Photo: Focus Features

I looked around the Internet for interviews with Mendes related to Away We Go and did happen upon some quotes that hardly help the discussion, but I’ll introduce them anyway. The first comes from Jim Gilchrist’s interview at The Scotsman in which Mendes says, “I’m drawn to dark material, but I’m not a pessimistic person. Even though I’m very proud of Revolutionary Road, I’m not a Yatesian by nature [referring to the author of the original book]. I’m not someone who believes men and women are destined to forever be apart and everything will eventually dissolve.” That’s about as deep as I could find Mendes going when it came to relationships, which means we will primarily have to look at this based on outsider perception alone.

The same interview at the Scotsman references A.O. Scott’s review of Away We Go at “The New York Times” saying:

To observe that [Burt and Verona] inhabit no recognizable American social reality is only to say that this is a film by Sam Mendes, a literary tourist from Britain who has missed the point every time he has crossed the ocean. The vague, secondhand ideas about the blight of the suburbs that sloshed around American Beauty and Revolutionary Road are now complemented by an equally incoherent set of notions about the open road, the pioneer spirit, the idealism of youth.

Pretty harsh, but I think it’s funny Scott took such issue with the fact it was a youthful road movie in a pursuit for happiness.

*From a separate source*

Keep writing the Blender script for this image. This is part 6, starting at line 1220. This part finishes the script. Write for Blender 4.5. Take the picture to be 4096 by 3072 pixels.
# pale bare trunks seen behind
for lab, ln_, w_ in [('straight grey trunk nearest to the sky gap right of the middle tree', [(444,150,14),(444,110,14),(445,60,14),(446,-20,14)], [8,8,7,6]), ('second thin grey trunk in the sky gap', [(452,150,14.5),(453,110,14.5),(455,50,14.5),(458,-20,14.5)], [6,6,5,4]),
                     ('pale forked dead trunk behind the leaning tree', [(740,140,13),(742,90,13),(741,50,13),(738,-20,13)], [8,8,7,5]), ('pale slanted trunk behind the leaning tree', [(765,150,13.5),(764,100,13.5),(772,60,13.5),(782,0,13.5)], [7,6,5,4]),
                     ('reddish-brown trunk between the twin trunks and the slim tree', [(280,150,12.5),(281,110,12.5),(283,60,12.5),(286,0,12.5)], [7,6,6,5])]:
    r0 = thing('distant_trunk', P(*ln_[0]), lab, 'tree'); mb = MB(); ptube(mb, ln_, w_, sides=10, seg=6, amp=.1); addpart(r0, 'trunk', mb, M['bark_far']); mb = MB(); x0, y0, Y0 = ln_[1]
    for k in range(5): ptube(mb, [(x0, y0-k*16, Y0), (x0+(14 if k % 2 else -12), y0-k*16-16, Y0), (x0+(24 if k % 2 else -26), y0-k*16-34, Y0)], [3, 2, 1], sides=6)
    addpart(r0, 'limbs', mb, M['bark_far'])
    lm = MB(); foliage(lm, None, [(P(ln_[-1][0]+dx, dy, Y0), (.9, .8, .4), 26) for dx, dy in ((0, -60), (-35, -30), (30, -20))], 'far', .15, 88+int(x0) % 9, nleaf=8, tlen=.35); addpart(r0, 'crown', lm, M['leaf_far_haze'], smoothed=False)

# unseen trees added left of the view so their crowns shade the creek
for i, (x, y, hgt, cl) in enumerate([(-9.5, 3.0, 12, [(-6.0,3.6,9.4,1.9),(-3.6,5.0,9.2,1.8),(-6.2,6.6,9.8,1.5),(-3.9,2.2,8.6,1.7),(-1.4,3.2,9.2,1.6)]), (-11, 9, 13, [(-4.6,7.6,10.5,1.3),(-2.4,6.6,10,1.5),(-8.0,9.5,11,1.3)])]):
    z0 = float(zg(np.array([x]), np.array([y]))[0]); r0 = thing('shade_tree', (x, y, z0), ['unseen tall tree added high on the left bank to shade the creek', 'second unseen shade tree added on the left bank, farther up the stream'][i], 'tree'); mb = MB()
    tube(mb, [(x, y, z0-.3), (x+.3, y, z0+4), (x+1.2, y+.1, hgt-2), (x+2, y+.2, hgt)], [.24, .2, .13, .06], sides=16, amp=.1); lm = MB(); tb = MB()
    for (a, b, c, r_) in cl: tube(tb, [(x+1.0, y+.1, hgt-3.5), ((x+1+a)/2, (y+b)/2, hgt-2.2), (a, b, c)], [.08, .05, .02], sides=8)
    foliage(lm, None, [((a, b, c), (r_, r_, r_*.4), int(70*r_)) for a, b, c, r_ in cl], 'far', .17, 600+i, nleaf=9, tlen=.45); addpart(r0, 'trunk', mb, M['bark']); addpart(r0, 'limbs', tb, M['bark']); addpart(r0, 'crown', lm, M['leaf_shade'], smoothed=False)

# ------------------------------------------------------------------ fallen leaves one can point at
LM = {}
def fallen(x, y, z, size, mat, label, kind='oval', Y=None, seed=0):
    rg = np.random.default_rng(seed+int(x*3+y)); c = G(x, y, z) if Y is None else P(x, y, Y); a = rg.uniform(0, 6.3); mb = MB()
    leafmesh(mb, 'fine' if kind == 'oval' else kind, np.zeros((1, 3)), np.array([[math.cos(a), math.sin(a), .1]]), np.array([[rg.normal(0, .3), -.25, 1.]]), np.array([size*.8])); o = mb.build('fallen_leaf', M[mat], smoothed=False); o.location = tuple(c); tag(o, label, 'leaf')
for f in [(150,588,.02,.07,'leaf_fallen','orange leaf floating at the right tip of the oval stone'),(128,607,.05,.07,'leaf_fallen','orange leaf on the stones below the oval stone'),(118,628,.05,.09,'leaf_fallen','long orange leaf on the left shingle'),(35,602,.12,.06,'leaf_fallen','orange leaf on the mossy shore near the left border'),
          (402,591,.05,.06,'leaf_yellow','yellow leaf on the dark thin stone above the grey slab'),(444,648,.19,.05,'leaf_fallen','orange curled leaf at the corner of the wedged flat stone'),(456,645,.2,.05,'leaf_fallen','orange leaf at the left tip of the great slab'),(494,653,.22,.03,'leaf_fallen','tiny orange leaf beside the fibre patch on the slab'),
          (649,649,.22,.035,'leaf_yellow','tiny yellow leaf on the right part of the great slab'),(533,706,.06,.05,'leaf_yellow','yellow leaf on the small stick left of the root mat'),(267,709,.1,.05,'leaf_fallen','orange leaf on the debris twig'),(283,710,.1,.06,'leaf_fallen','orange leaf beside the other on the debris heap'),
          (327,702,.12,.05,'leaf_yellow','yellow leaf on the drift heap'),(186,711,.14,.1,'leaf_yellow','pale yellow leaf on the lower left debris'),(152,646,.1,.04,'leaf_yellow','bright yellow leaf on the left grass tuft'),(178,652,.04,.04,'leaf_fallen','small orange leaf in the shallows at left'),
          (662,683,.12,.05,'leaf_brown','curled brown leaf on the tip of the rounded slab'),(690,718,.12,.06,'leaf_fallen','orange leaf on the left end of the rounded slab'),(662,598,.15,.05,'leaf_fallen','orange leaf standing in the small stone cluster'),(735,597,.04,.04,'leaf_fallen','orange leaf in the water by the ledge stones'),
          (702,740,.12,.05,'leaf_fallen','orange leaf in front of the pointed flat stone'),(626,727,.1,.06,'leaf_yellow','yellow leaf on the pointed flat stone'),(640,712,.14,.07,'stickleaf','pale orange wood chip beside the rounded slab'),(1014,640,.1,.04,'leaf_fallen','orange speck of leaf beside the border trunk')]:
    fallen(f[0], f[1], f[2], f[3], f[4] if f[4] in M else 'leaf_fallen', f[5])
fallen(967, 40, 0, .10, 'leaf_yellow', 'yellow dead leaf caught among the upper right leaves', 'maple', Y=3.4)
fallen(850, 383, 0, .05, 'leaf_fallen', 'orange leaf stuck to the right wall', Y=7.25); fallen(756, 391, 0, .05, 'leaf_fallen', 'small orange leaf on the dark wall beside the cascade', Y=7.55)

While it’s a bit off topic, when Scott finishes saying, “Does it sound as if I hate this movie? Don’t be silly. But don’t be fooled. This movie does not like you,” we actually get closer to the point, but we also open up a side of Scott that one day may need to be looked at a little closer.

Contrary to Scott’s belief, an interviewer at Dark Horizons tells Mendes he’s “a Brit who seems to have his pulse on the American psyche” to which Mendes doesn’t necessarily grasp onto, but he does say, “You know, I really don’t know. I mean, I’m very drawn to America. I mean, for a start, I’ve lived here for five years now. So, you know, I live in New York and so part of it is circumstantial. But it’s easier for me to make movies about America, because I live in America.”

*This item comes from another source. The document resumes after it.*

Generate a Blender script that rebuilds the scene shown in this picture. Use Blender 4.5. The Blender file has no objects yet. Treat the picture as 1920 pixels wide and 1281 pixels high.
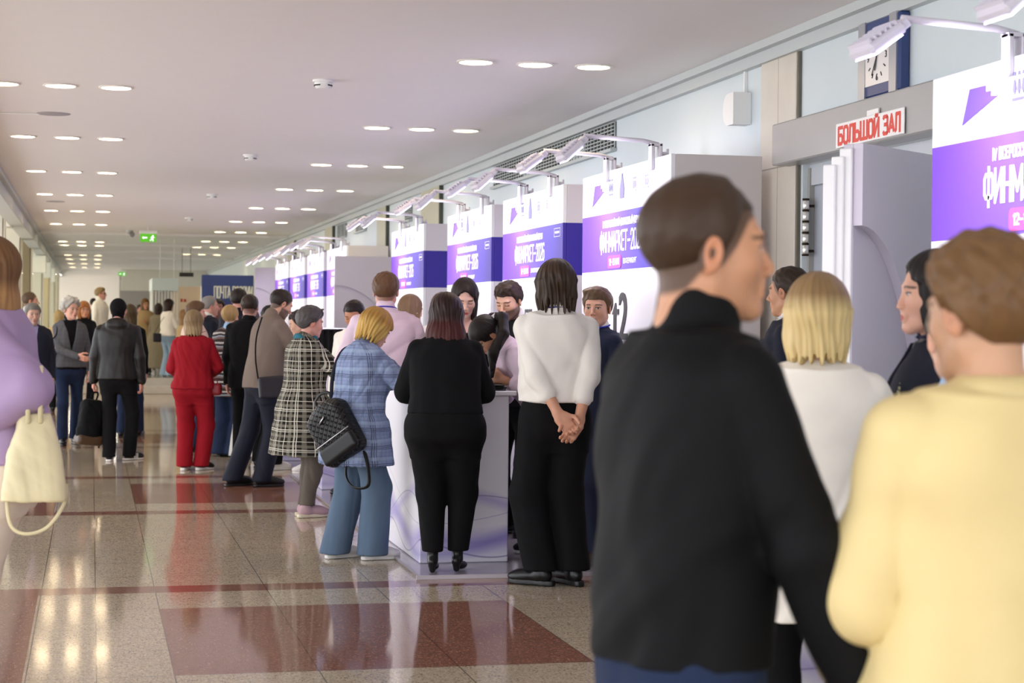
import bpy, math, random
import numpy as np
from mathutils import Matrix, Vector

# ------------------------------------------------------------------ camera, world, lights
S = bpy.context.scene
COL = S.collection
PI = math.pi
R = math.radians

F_PX, YAW, PITCH, ROLL, EYE = 3450.0, 0.2247, -0.011, 0.0095, 1.5
cf = Vector((math.sin(YAW)*math.cos(PITCH), math.cos(YAW)*math.cos(PITCH), math.sin(PITCH)))
cr = Vector((math.cos(YAW), -math.sin(YAW), 0)); cu = cr.cross(cf)
cr2 = cr*math.cos(ROLL)+cu*math.sin(ROLL); cu2 = -cr*math.sin(ROLL)+cu*math.cos(ROLL)
cam = bpy.data.cameras.new('camera'); cam.sensor_fit = 'HORIZONTAL'; cam.sensor_width = 36.0
cam.lens = F_PX/1920*36; cam.clip_start = .05; cam.clip_end = 300
cam.dof.use_dof = True; cam.dof.focus_distance = 10.6; cam.dof.aperture_fstop = 4.5
cam_o = bpy.data.objects.new('camera', cam); COL.objects.link(cam_o)
cam_o.matrix_world = Matrix(((cr2.x, cu2.x, -cf.x, 0), (cr2.y, cu2.y, -cf.y, 0), (cr2.z, cu2.z, -cf.z, EYE), (0, 0, 0, 1)))
S.camera = cam_o

W = bpy.data.worlds.new('world'); S.world = W; W.use_nodes = True
W.node_tree.nodes['Background'].inputs[0].default_value = (.93, .95, 1, 1)
W.node_tree.nodes['Background'].inputs[1].default_value = 3.8

S.view_settings.view_transform = 'Standard'; S.view_settings.look = 'None'
S.view_settings.exposure = 0.0; S.view_settings.gamma = 1.0
S.cycles.max_bounces = 7; S.cycles.diffuse_bounces = 4; S.cycles.glossy_bounces = 3
S.cycles.sample_clamp_indirect = 6.0; S.cycles.caustics_reflective = False; S.cycles.caustics_refractive = False

CEIL = 3.2
LEFT_ROWS = [13.9, 17.9, 22.1, 26.2, 30.2, 34.5, 38.2, 42.4, 44.6, 48.2, 51.6, 55.3, 59.7, 64.1, 67.7, 71.0]
RIGHT_ROWS = [11.82, 16.1, 20.13, 24.1, 28.3, 32.4, 36.4, 41.0, 44.4, 49.5]

def area_light(name, loc, sx, sy, power, colr, rot=(0, 0, 0), spread=PI):
    l = bpy.data.lights.new(name, 'AREA'); l.shape = 'RECTANGLE'; l.size = sx; l.size_y = sy
    l.energy = power; l.color = colr; l.spread = spread
    o = bpy.data.objects.new(name, l); COL.objects.link(o); o.location = loc; o.rotation_euler = rot
    return o
WARM = (1, .86, .68); FARWARM = (1, .82, .58)
# ------------------------------------------------------------------ object helpers
def tag(o, label=None, cat=None, group=None, kind=None):
    if label: o['label'] = label
    if cat: o['category'] = cat
    if group: o['group'] = group
    if kind: o['kind'] = kind
    return o
def thing(name, label, cat, loc=(0, 0, 0), rz=0, group=None):
    o = bpy.data.objects.new(name, None); COL.objects.link(o)
    o.empty_display_size = .1
    o.location = loc; o.rotation_euler = (0, 0, rz)
    return tag(o, label, cat, group)
def mesh_obj(name, V, Fc, mat, parent=None, smooth=False, cols=None, mats=None, fm=None):
    me = bpy.data.meshes.new(name)
    V = np.asarray(V, dtype=np.float32)
    if isinstance(Fc, np.ndarray) and Fc.ndim == 2:
        n, k = Fc.shape
        me.vertices.add(len(V)); me.vertices.foreach_set('co', V.ravel())
        me.loops.add(n*k); me.loops.foreach_set('vertex_index', Fc.astype(np.int32).ravel())
        me.polygons.add(n); me.polygons.foreach_set('loop_start', np.arange(0, n*k, k, dtype=np.int32))
        me.update(calc_edges=True)
    else:
        me.from_pydata([tuple(map(float, v)) for v in V], [], [tuple(f) for f in Fc]); me.update()
    if smooth: me.polygons.foreach_set('use_smooth', np.ones(len(me.polygons), dtype=bool))
    for m in (mats or ([mat] if mat else [])): me.materials.append(m)
    if fm is not None: me.polygons.foreach_set('material_index', np.asarray(fm, dtype=np.int32))
    if cols is not None:
        a = me.color_attributes.new('Col', 'FLOAT_COLOR', 'POINT')
        c4 = np.ones((len(V), 4), dtype=np.float32); c4[:, :3] = cols; a.data.foreach_set('color', c4.ravel())
    o = bpy.data.objects.new(name, me); COL.objects.link(o)
    if parent: o.parent = parent
    return o

class MB:
    """collects polygons for one mesh"""
    def __init__(s): s.v = []; s.f = []; s.m = []
    def add(s, V, Fc, mi=0):
        b = len(s.v); s.v += [tuple(v) for v in V]; s.f += [tuple(i+b for i in f) for f in Fc]; s.m += [mi]*len(Fc); return s
    def box(s, x0, x1, y0, y1, z0, z1, mi=0, bev=0.0, M=None):
        if bev <= 0:
            V = [(x, y, z) for x in (x0, x1) for y in (y0, y1) for z in (z0, z1)]
            Fc = [(0, 1, 3, 2), (4, 6, 7, 5), (0, 4, 5, 1), (2, 3, 7, 6), (0, 2, 6, 4), (1, 5, 7, 3)]
        else:
            b = min(bev, abs(x1-x0)*.45, abs(y1-y0)*.45, abs(z1-z0)*.45)
            V = []; ix = {}
            for a, X in enumerate((x0, x1)):
                for c, Y in enumerate((y0, y1)):
                    for e, Z in enumerate((z0, z1)):
                        sx, sy, sz = (1 if a == 0 else -1)*b, (1 if c == 0 else -1)*b, (1 if e == 0 else -1)*b
                        for k, p in enumerate(((X, Y+sy, Z+sz), (X+sx, Y, Z+sz), (X+sx, Y+sy, Z))):
                            ix[(a, c, e, k)] = len(V); V.append(p)
            Fc = []
            for a in (0, 1):
                q = [ix[(a, 0, 0, 0)], ix[(a, 0, 1, 0)], ix[(a, 1, 1, 0)], ix[(a, 1, 0, 0)]]; Fc.append(q if a == 0 else q[::-1])
                q = [ix[(0, a, 0, 1)], ix[(1, a, 0, 1)], ix[(1, a, 1, 1)], ix[(0, a, 1, 1)]]; Fc.append(q if a == 0 else q[::-1])
                q = [ix[(0, 0, a, 2)], ix[(0, 1, a, 2)], ix[(1, 1, a, 2)], ix[(1, 0, a, 2)]]; Fc.append(q if a == 0 else q[::-1])
            for a in (0, 1):
                for c in (0, 1):
                    fl = (a+c) % 2
                    q = [ix[(a, c, 0, 0)], ix[(a, c, 0, 1)], ix[(a, c, 1, 1)], ix[(a, c, 1, 0)]]; Fc.append(q if fl else q[::-1])
                    q = [ix[(a, 0, c, 0)], ix[(a, 0, c, 2)], ix[(a, 1, c, 2)], ix[(a, 1, c, 0)]]; Fc.append(q if not fl else q[::-1])
                    q = [ix[(0, a, c, 1)], ix[(0, a, c, 2)], ix[(1, a, c, 2)], ix[(1, a, c, 1)]]; Fc.append(q if fl else q[::-1])
                    for e in (0, 1):
                        q = [ix[(a, c, e, k)] for k in range(3)]; Fc.append(q if (a+c+e) % 2 == 0 else q[::-1])
        if M is not None: V = [tuple(M @ Vector(p)) for p in V]
        return s.add(V, Fc, mi)
    def tube(s, pts, r, n=8, mi=0, cap=True, rs=None, flat=1.0):
        pts = [Vector(p) for p in pts]; V = []; Fc = []; up = None
        for i, p in enumerate(pts):
            t = (pts[min(i+1, len(pts)-1)]-pts[max(i-1, 0)]).normalized()
            if up is None:
                up = Vector((0, 0, 1)) if abs(t.z) < .9 else Vector((0, 1, 0))
            a = t.cross(up)
            if a.length < 1e-5: a = t.cross(Vector((1, 0, .1)))
            a.normalize(); b = a.cross(t).normalized(); up = b
            rr = rs[i] if rs else r
            for k in range(n):
                w = 2*PI*k/n; V.append(p+a*math.cos(w)*rr+b*math.sin(w)*rr*flat)
        for i in range(len(pts)-1):
            for k in range(n):
                Fc.append((i*n+k, i*n+(k+1) % n, (i+1)*n+(k+1) % n, (i+1)*n+k))
        if cap: Fc.append(tuple(range(n))[::-1]); Fc.append(tuple((len(pts)-1)*n+k for k in range(n)))
        return s.add(V, Fc, mi)
    def lathe(s, prof, n=24, c=(0, 0, 0), mi=0):
        V = []; Fc = []
        for r_, z in prof:
            for k in range(n): V.append((c[0]+r_*math.cos(2*PI*k/n), c[1]+r_*math.sin(2*PI*k/n), c[2]+z))
        for i in range(len(prof)-1):
            for k in range(n): Fc.append((i*n+k, i*n+(k+1) % n, (i+1)*n+(k+1) % n, (i+1)*n+k))
        Fc.append(tuple(range(n))[::-1]); Fc.append(tuple((len(prof)-1)*n+k for k in range(n)))
        return s.add(V, Fc, mi)
    def prism(s, poly, axis, a, b, mi=0):
        """extrude a 2D polygon along an axis"""
        n = len(poly)
        def P(p, t): return {'x': (t, p[0], p[1]), 'y': (p[0], t, p[1]), 'z': (p[0], p[1], t)}[axis]
        V = [P(p, a) for p in poly]+[P(p, b) for p in poly]
        Fc = [tuple(range(n))[::-1], tuple(range(n, 2*n))]+[(i, (i+1) % n, n+(i+1) % n, n+i) for i in range(n)]
        return s.add(V, Fc, mi)
    def build(s, name, mat, parent=None, smooth=False):
        mats = mat if isinstance(mat, list) else [mat]
        return mesh_obj(name, s.v, s.f, None, parent, smooth, mats=mats, fm=s.m)
def smooth_angle(o, a=35):
    me = o.data; me.polygons.foreach_set('use_smooth', np.ones(len(me.polygons), dtype=bool))
    try: me.set_sharp_from_angle(angle=R(a))
    except Exception: pass
    return o
def struct(o): return tag(o, kind='structure')

def text_obj(name, s, mat, parent, loc, rot, size, sx=1.0, bold=.0, align='CENTER', depth=.0015, spacing=1.0, sy=1.0):
    cu_ = bpy.data.curves.new('lettering_curve', 'FONT'); cu_.body = s; cu_.size = size; cu_.align_x = align; cu_.align_y = 'CENTER'
    cu_.extrude = depth; cu_.space_character = spacing; cu_.resolution_u = 3
    t = bpy.data.objects.new('lettering_curve', cu_); COL.objects.link(t)
    dg = bpy.context.evaluated_depsgraph_get(); me = bpy.data.meshes.new_from_object(t.evaluated_get(dg))
    bpy.data.objects.remove(t)
    if bold > 0:      # heavier strokes: the same letters laid side by side
        n = len(me.vertices); co = np.empty(n*3, f_ := np.float32); me.vertices.foreach_get('co', co); co = co.reshape(-1, 3)
        fs = [tuple(p.vertices) for p in me.polygons]; V_, F_ = [], []
        for q, dx in enumerate((-1.3, 0, 1.3)): V_ += (co+np.array((dx*bold, 0, .0002*q))).tolist(); F_ += [tuple(i+q*n for i in f) for f in fs]
        me = bpy.data.meshes.new(name); me.from_pydata(V_, [], F_); me.update()
    me.materials.clear(); me.materials.append(mat); me.name = name
    o = bpy.data.objects.new(name, me); COL.objects.link(o); o.parent = parent
    o.location = loc; o.rotation_euler = rot; o.scale = (sx, sy, 1)
    return o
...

Considering American Beauty was made 10 years ago, living in America for five years doesn’t amount to a whole lot. I also wasn’t able to find any hard-and-fast quotes asking Mendes about his opinions of American marriages, which, as I said, left me searching down other avenues.

Kate Winslet and Leonardo DiCaprio in Revolutionary Road
Photo: Paramount Vantage

Lee Siegel at the Wall Street Journal wonders “Why Does Hollywood Hate the Suburbs?” in relation to Mendes’s Revolutionary Road, but that isn’t necessarily on the nose and there are no quotes from the director. However, Siegel does draw the comparison between American Beauty and Revolutionary Road saying the latter is just “a reiteration — take a sprinkler, add a dollop of anomie, and presto! you’re an authentic American filmmaker.”

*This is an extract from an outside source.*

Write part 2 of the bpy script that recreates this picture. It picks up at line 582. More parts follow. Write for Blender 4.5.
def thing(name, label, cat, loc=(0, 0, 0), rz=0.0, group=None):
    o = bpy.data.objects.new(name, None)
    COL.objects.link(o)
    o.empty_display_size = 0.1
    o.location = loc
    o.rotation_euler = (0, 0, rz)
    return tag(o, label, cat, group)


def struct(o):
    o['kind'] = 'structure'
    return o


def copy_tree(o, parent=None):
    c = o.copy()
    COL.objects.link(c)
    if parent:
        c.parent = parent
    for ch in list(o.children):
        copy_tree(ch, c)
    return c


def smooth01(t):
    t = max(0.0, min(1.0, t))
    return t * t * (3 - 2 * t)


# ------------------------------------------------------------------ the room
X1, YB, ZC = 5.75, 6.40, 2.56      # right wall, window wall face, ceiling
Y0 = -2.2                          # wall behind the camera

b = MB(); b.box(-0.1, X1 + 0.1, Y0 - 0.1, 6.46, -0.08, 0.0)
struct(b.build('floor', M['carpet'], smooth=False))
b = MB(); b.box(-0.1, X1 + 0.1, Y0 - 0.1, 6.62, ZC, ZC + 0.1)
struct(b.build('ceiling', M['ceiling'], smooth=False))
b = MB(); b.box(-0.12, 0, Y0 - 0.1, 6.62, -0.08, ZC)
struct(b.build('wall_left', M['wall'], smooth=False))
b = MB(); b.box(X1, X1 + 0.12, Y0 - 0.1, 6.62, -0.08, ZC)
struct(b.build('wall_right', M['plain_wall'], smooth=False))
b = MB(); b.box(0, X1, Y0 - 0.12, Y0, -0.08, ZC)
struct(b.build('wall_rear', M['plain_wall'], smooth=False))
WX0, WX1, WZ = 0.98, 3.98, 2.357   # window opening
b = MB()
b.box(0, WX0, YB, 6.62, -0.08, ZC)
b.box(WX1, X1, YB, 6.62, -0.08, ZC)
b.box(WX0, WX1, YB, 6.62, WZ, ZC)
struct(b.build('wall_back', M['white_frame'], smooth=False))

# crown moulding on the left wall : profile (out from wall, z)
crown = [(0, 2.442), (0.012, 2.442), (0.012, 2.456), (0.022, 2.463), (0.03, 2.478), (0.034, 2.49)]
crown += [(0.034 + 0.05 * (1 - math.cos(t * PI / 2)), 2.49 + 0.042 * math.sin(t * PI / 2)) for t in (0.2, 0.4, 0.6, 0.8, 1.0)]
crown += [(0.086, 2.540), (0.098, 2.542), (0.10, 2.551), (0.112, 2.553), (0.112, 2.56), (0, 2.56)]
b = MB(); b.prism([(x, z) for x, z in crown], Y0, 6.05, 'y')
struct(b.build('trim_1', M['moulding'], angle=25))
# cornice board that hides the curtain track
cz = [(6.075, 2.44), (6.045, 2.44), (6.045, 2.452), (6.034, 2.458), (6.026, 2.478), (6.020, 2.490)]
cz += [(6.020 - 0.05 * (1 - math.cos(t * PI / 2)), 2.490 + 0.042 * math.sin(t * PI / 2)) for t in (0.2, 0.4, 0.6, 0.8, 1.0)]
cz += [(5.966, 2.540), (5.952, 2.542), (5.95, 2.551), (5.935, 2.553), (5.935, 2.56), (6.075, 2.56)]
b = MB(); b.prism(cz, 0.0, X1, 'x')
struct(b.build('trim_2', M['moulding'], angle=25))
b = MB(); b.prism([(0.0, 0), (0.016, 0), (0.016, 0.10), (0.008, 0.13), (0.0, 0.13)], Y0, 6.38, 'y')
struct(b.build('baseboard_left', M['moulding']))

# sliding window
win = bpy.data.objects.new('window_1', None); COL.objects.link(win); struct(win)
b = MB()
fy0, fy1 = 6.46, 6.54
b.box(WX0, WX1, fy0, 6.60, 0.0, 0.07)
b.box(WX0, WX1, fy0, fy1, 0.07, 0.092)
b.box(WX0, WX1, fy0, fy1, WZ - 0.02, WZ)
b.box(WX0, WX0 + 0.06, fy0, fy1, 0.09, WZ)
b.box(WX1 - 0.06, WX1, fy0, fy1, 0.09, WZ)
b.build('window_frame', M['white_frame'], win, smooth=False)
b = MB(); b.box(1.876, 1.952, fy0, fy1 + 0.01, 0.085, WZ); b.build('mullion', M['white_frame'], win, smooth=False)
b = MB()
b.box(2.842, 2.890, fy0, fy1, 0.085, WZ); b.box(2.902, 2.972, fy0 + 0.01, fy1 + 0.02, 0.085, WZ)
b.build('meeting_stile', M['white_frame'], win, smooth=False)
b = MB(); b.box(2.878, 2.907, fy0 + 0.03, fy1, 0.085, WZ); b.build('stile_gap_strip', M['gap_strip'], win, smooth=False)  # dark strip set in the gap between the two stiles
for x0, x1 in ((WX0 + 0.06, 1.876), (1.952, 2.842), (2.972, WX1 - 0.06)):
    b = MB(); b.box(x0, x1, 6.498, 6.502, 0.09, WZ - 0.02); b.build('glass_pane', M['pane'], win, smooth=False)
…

I thought a search for something like “Sam Mendes Hates America” would get me someone all worked up over his films, but all I got was a bunch of comment threads with statements like, “I can’t think of anyone who hates hard working, middle class, tradition loving Americans more than Sam Mendes” and “You respect American Beauty? I walked out of the cinema when the ham-fisted propagandist wasn’t satisfied with simply making the neighbourhood traditionalist (Liberals read: “homo-hater”) unlikable, it had to sledge-hammer the point home by having him collect authentic Nazi memorabilia.” Whew, crack open that hornets nest and we’ll have a riot on our hands.

There’s no doubt Mendes’s films have stirred up audiences, but at what point do we take a closer look at screenwriters Alan Ball (American Beauty), Justin Haythe (Revolutionary Road) and Dave Eggers and Vendela Vida (Away We Go)? Of the bunch only Haythe wasn’t born in the United States… So where does that leave us?

Does Sam Mendes have a problem with American marriages? I have no idea, but if he did I can’t say he has a losing argument. Every search I did for divorce rates in America show me 50% or more of all marriages end in divorce. Compare that to 11.9 divorces for every 1,000 in England and where do you go from there?